A bizarre diplomatic row is brewing over the ownership of a submerged
volcanic island that may be about to reappear after 170 years in the
seas off Sicily because of seismic activity around Mount Etna. Italy’s
official maritime organisation demanded yesterday that Rome lay claim to
the island before Britain, France, Libya or any other state does so. A
British claim could be based on the fact that a British admiral planted a
flag when the island emerged from the sea for six months in 1831. The
Italian Naval League, founded in 1897 to promote Italy’s maritime
traditions and which is subordinate to both the Defence Ministry and the
Transport Ministry, said that Italy must carry out a “preventive
strike” to declare the island “a contiguous maritime zone, otherwise it
could be claimed by other countries, including Arab states such as
Libya”. The submerged island is known as Ferdinandea to the Italians,
after King Ferdinand II, the Bourbon King of Naples and Sicily until
1859. On British maps, however, it is marked as Graham Island or Graham
Bank, after Sir James Robert George Graham, First Lord of the Admiralty,
who claimed it for Britain. France also made a claim. Enzo Boschi, head
of the Institute of Geophysics and Vulcanology, said that intense
seismic activity beneath Mount Etna and around the Aeolian Islands was
also affecting volcanoes submerged in the sea around Sicily. “We are
monitoring the situation closely,” he said. The re-emergence of the
island would be “a beautiful and fascinating event”. Scientists first
noted “bubbling waters” above Graham Island — which lies 30 miles from
Sciacca on the Sicilian coast — nearly three years ago. Weather
satellites spotted concentric wave patterns and fishermen reported
spouts of hot water, shoals of dead fish and the smell of sulphur.

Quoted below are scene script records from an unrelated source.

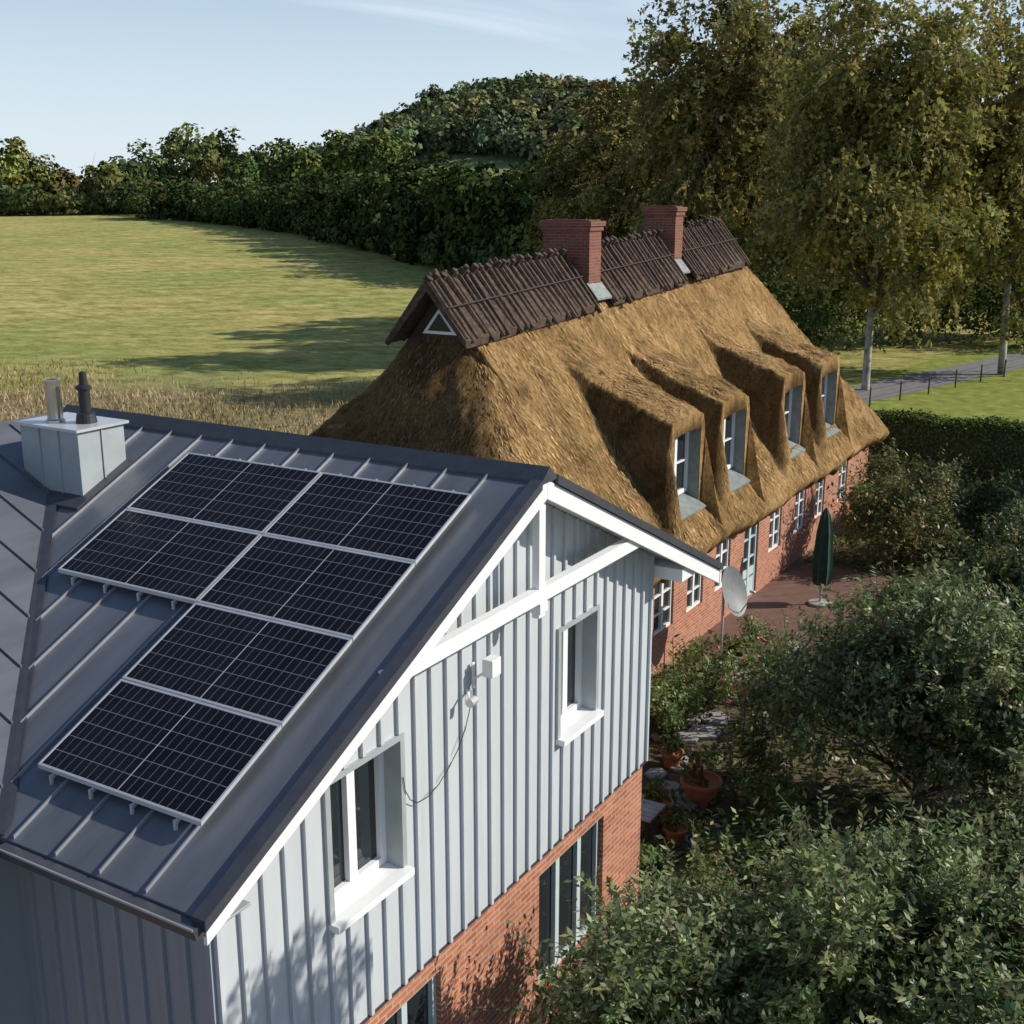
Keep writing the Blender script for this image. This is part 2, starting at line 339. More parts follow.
# ---------------- terrain ----------------
def build_ground():
    rs=np.concatenate([[0.5,6,14,25,38,52],np.geomspace(62,6000,110)]); na=300
    th=np.linspace(0,2*math.pi,na,endpoint=False)
    V=[];
    for r in rs:
        a=r*np.cos(th);b=r*np.sin(th);V.append(np.stack([a,b,terrain(a,b)],1))
    V=np.concatenate(V);F=[]
    i=np.arange(na);j=(i+1)%na
    for k in range(len(rs)-1):
        F.append(np.stack([k*na+i,(k+1)*na+i,(k+1)*na+j,k*na+j],1))
    quadmesh('ground',V,np.concatenate(F),np.zeros(na*(len(rs)-1)),['field'],None,smooth=True)
build_ground()
def sheet(name,pts,z,k):
    mb=MB(); mb.add([(p[0],p[1],z) for p in pts],[list(range(len(pts)))],k); return mb.obj(name)
sheet('garden_ground',[(-6,-30),(47,-30),(47,10.2),(16.4,10.2),(16.4,6.5),(-6,6.5)],.004,'soil')
sheet('lawn',[(47.2,-45),(100,-45),(100,14),(66,20),(47.2,15)],.006,'lawn')
sheet('garden_lawn',[(36,-6),(44.5,-6),(44.8,3.6),(39,4.2),(35.6,1)],.010,'lawn')
mb=MB(); P=[(50,19.9),(65.8,15.6),(81.7,11.3),(110,3.6)]; vs=[]
for a,b in P: vs+= [(a,b,.014),(a+.9,b+3.4,.014)]
mb.add(vs,[(i*2,i*2+2,i*2+3,i*2+1) for i in range(3)],'asphalt'); mb.obj('road')
mb=MB()
for i in range(14):
    a=56+i*3.0; b=19.9-(a-50)*.2717-.9; a2=a+3.0;b2=19.9-(a2-50)*.2717-.9
    mb.tube((a,b,0),(a,b,1.05),.045,.04,'wood',6)
    if i<13:
        for z in(.5,.92): mb.tube((a,b,z),(a2,b2,z),.012,.012,'wood',4)
mb.obj('roadside_fence')
# ---------------- grey timber house ----------------
H1=empty('grey_clad_house')
AE,AR,AX=5.64,10.87,16.1; ZE=5.3; SL=.463; BG=6.1; BW=6.6; BV=8.5; BR=BV+(AR-AE); ZR=ZE+SL*(AR-AE)
def rz(a): return ZE+SL*(a-AE) if a<AR else ZE+SL*(AX-a)
T=(0,0,-.14)
mb=MB()
mb.prism([(AE,BG,ZE),(AR,BG,ZR),(AR,BR,ZR),(AE,BV,ZE)],T,'metal')
mb.prism([(AR,BG,ZR),(AX,BG,ZE),(AX,BR+5.23,ZE),(AR,BR,ZR)],T,'metal')
mb.prism([(-4,BV,ZE),(AE,BV,ZE),(AR,BR,ZR),(-4,BR,ZR)],T,'metal')
mb.prism([(-4,BR,ZR),(AR,BR,ZR),(AX,BR+5.23,ZE),(-4,BR+5.23,ZE)],T,'metal')
mb.obj('roof',H1)
mb=MB()
b=6.75
while b<BR-.2:
    a0,a1=max(AE+.02,AE+(b-BV)+.05),AR-.14; w=.008;h=.032
    mb.prism([(a0,b-w,rz(a0)),(a1,b-w,rz(a1)),(a1,b-w,rz(a1)+h),(a0,b-w,rz(a0)+h)],(0,2*w,0),'seam'); b+=.53
for i in range(16):
    a=AR-.4-i*.56
    bs=max(BV+.02,BV+(a-AE)+.05) if a>AE else BV+.02
    if bs<BR-.2:
        z0=ZE+SL*(bs-BV); z1=ZE+SL*(BR-.1-BV)
        mb.prism([(a-.009,bs,z0),(a-.009,BR-.1,z1),(a-.009,BR-.1,z1+.03),(a-.009,bs,z0+.03)],(.018,0,0),'metal')
mb.obj('standing_seams',H1)
mb=MB()
mb.prism([(AR-.16,BG-.04,rz(AR-.16)+.03),(AR,BG-.04,ZR+.09),(AR+.16,BG-.04,rz(AR+.16)+.03),(AR+.16,BG-.04,rz(AR+.16)+.003),(AR-.16,BG-.04,rz(AR-.16)+.003)],(0,BR-BG,0),'darkm')
for a0,a1 in((AE-.04,AR-.17),(AR+.17,AX+.04)):
    mb.prism([(a0,BG-.05,rz(a0)-.05),(a1,BG-.05,rz(a1)-.05),(a1,BG-.05,rz(a1)+.05),(a0,BG-.05,rz(a0)+.05)],(0,.14,0),'darkm')
mb.prism([(AE,BV-.06,ZE+.012),(AE+.12,BV-.02,ZE+.06),(AR-.2,BR-.3,ZR-.06),(AR-.2,BR-.02,ZR-.06),(AE,BV+.14,ZE+.02)],(0,0,.012),'darkm')
mb.prism([(AE-.12,BG,ZE-.02),(AE,BG,ZE-.02),(AE,BG,ZE-.12),(AE-.09,BG,ZE-.13)],(0,BV-BG-.1,0),'darkm')
mb.box(AE-.13,AE-.115,BG,BV-.1,ZE-.03,ZE-.012,'seam')
mb.prism([(AX,BG,ZE-.02),(AX+.12,BG,ZE-.02),(AX+.09,BG,ZE-.13),(AX,BG,ZE-.12)],(0,10,0),'metal2')
mb.box(-4,AE-.13,BV-.12,BV-.005,ZE-.12,ZE-.02,'darkm')
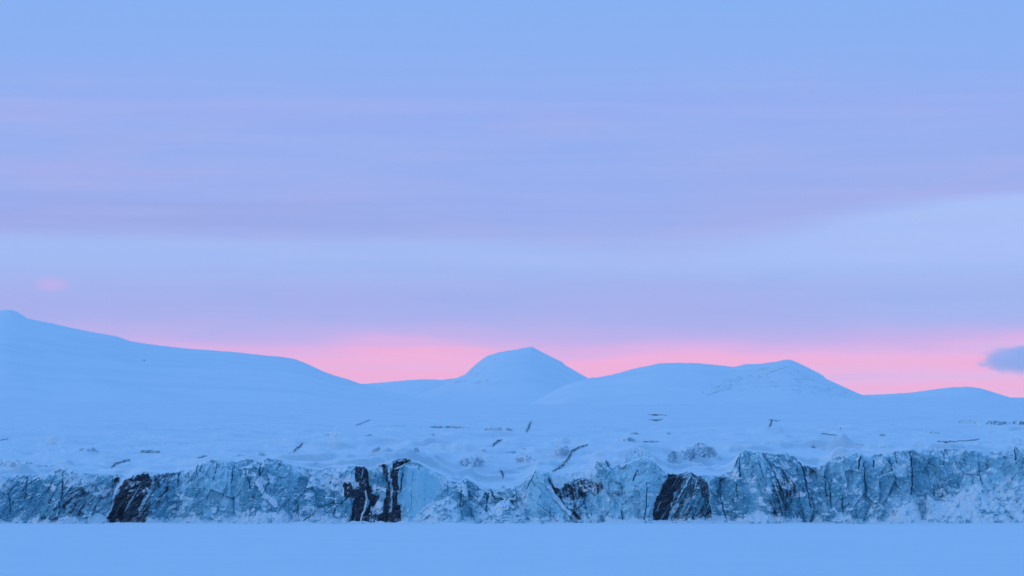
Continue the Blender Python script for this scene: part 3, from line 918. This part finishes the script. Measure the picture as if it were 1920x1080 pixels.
# ------------------------------------------------------------------ lone ice steps, seracs and hummocks on the glacier
def ice_step(name, lipp, basep, label, cat, group, seed, mat, dirt0=0.0, snow0=0.0, relief=1.0, Y=None, step=1.0, backrun=None, lean=None, skew=0.4, soft=True):
    """a bump of bare ice in the snow: a face between two traced lines and a back that sinks into the glacier"""
    lx = [p[0] for p in lipp]; bx = [p[0] for p in basep]
    x0, x1 = min(lx[0], bx[0]), max(lx[-1], bx[-1])
    px = np.arange(x0, x1 + step * 0.5, step)
    hh = max(1.0, max(p[1] for p in basep) - min(p[1] for p in lipp))
    lip = np.interp(px, lx, [p[1] for p in lipp]) + (0.5 + 0.22 * hh if soft else 0.8) * fbm(px / (3.0 + 0.25 * hh), px * 0, seed, 4)
    bas = np.interp(px, bx, [p[1] for p in basep]) + 0.6 * fbm(px / 6.0, px * 0 + 5, seed, 2)
    bas = np.maximum(bas, lip + 0.3)
    if Y is None:
        Yc = np.array([hit(a, b) for a, b in zip(px[::3], bas[::3])])
        Y = float(np.median(Yc))
        Yc = smooth1(np.interp(px, px[::3], np.clip(Yc, Y - 60.0, Y + 60.0)), 7)
    else:
        Yc = np.full(len(px), float(Y))
    nr = max(6, int((bas - lip).max() / step * 1.2))
    t = np.linspace(0, 1, nr)[:, None]
    PY = bas[None, :] + (lip - bas)[None, :] * t
    PYe = PY + (1 - t) * 1.2                               # sunk a little into the snow
    P = np.broadcast_to(px[None, :], PY.shape).copy()
    U, d, blue, j1, j2 = ice_fields(P * 1.6 + seed * 37, PY * 1.6, t, seed, False)
    mpp = Y / F
    ln = lean if lean is not None else (bas - lip).max() * mpp * 0.9
    X, Yn, Z = at(P, PYe, Yc[None, :] + 0 * P)
    edge = np.sin(np.pi * np.linspace(0, 1, len(px)))[None, :] ** 0.5
    d = 1.6 * fbm((P + skew * PY) / 7.0, PY / 9.0, seed + 29, 4) if soft else d * 0.6
    Yf = Yn - relief * d * 0.5 * edge + t * ln * edge
    Z = Z - 1.6 * (1 - edge) ** 2
    Z[0] = np.minimum(Z[0], plateau_z(P[0], Yf[0])) - 0.7          # the foot is always under the snow
    br = backrun or max(10.0, 2.5 * (bas - lip).max() * mpp)
    bk = np.linspace(0, 1, 7)[1:, None]
    Yb = Yf[-1][None, :] + br * bk
    Zb = Z[-1][None, :] - bk ** 1.5 * ((bas - lip)[None, :] * mpp + 1.0)
    Xb = X[-1][None, :] * (1 + 0 * bk)
    V = np.stack([np.vstack([X, Xb]), np.vstack([Yf, Yb]), np.vstack([Z, Zb])], -1).reshape(-1, 3)
    mk = np.zeros((nr + 6, len(px), 3))
    lam = fbm((P + skew * PY) / 3.2, PY / 22.0, seed + 9, 3)
    bl = fbm(P / 5.0, PY / 4.0, seed + 19, 4)
    e2 = np.minimum(edge * 1.6, 1.0)
    mk[:nr, :, 0] = np.clip(dirt0 * (0.95 + 0.9 * lam) * (0.4 + 0.6 * e2), 0, 1)
    mk[:nr, :, 1] = np.clip(snow0 + 0.40 * bl - 0.20 + 0.8 * (1 - e2) + 0.45 * t ** 2 + 0.5 * (1 - t) ** 3, 0, 1)
    mk[:nr, :, 2] = np.clip(blue, 0, 1.1)
    mk[:2, :, 0], mk[:2, :, 1] = 0.0, 1.0
    mk[nr:, :, 1] = 1.0
    c = (float(X.mean()), float(Yn.mean()), float(Z.min()))
    o = mesh_obj(name, V, grid_quads(nr + 6, len(px)), mat, None, c, mk.reshape(-1, 3), False)
    return tag(o, label, cat, group)


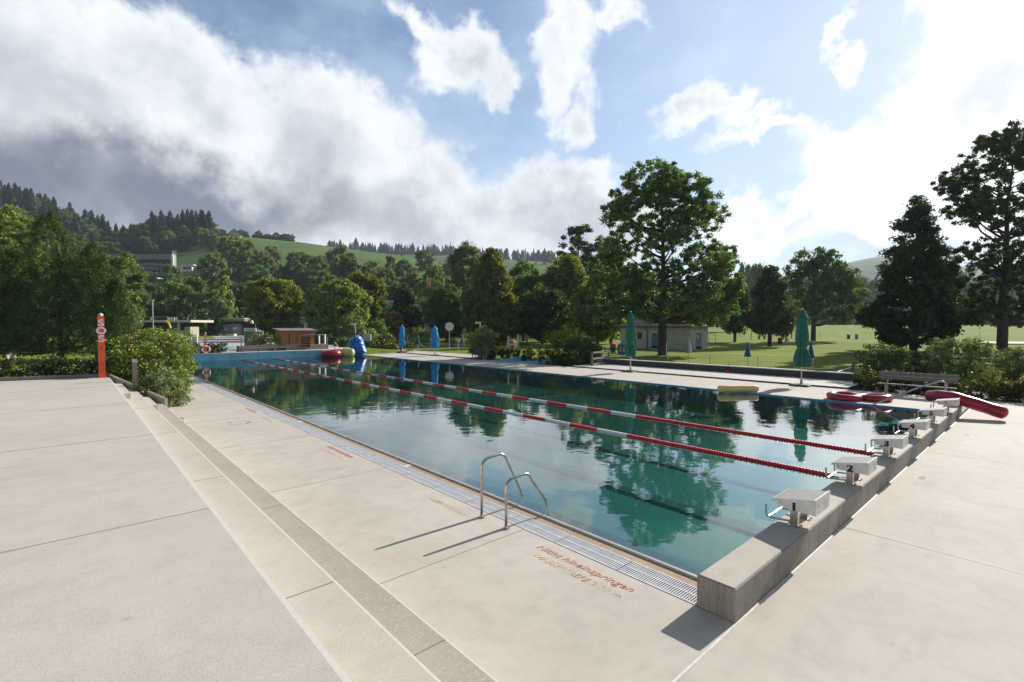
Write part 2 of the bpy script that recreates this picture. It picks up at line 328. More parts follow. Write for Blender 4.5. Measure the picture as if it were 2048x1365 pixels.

Government scientists on an exploration vessel, the San Giorgio,
reported similar phenomena yesterday and Sicilian divers have planted an
Italian flag on the island as a precautionary measure. When the island
last appeared, in August 1831, rising 200ft above the water, Britain
sent naval vessels from Malta, with a landing party led by Captain
Humphrey Le Fleming Senhouse, and the flag was planted “despite the
nauseous gas”. Etna, which is Europe’s most active volcano, reawakened a
month ago, sending spectacular fountains of molten rock into the air
and unleashing streams of lava. It has not, so far, threatened centres
of population such as Catania, which lies below it. Residents are,
however, braced for a big eruption and earth tremors beneath Mount Etna
continue to cause alarm. Graham Island was climbed by Sir Walter Scott,
the writer, as it was becoming the subject of a fierce dispute; a party
of French adventurers landed to stake a claim for France. Then it sank
as swiftly as it had risen. It last featured in an international
incident when American warplanes patrolling during the confrontation
with Libya in 1987 mistook the island for a Libyan submarine and dropped
depth charges on it. In September last year Prince Charles and Princess
Camilla of Bourbon, who live in exile in the South of France, arranged
for divers to plant a plaque on the island declaring that the claim to
it had passed from the former Bourbon dynasty to the Italian state.